Continuing, the natural ruler said, “In re-envisioning our political environment and the future of our state and country, I must remind us that we are ostensibly still practicing democracy, described as “government by the people and for the people,” and a system in which “the majority has its way while the minority has its say.” We shall proceed with this discussion, bearing in mind those basic tenets.

“Cross River State has 18 local government areas (LGAs) in which the deployment of BVAS revealed some notable and even surprising outcomes. A total of 450,000 people made their choice in that election. While Candidate ‘A’ won 15 LGAs, Candidate ‘B’ won only in 3 LGAs. Applying the basic tenets earlier highlighted, one would expect that it was clear that the people had spoken, and the majority would have their way. But, alas, the wishes of the majority of 450,000 voters must still be subjected to those of 3, 5, or 7 “learned” persons, who have a set of rules that only they alone seem to be able to interpret.
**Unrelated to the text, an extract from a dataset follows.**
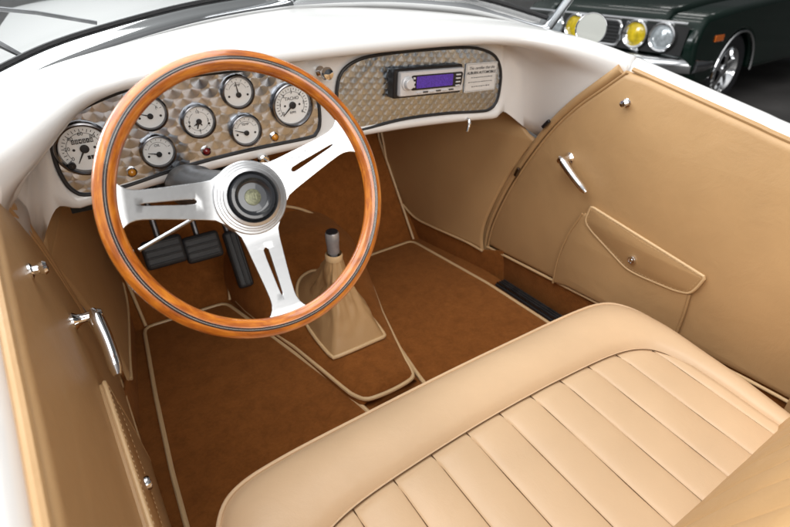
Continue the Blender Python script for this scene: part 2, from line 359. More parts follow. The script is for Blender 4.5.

They have the final say on who the people’s choice will be, all based on arcane and capricious rules, which can change like the weather.

“Meanwhile, these 3, 5, or 7 persons are unelected officials who hold office for life, as it were, and yet have an overriding say on whom almost half a million people went out and stood in the scorching sun and unforgiving rain to decide in the exercise of their sacred franchise”.

Ndem’s comments have sparked a debate among political analysts and citizens, with many expressing similar concerns about the influence of the judiciary and the current state of Nigerian democracy. Some have called for a reform of the electoral system, while others advocate for increased voter education and participation to strengthen the democratic process.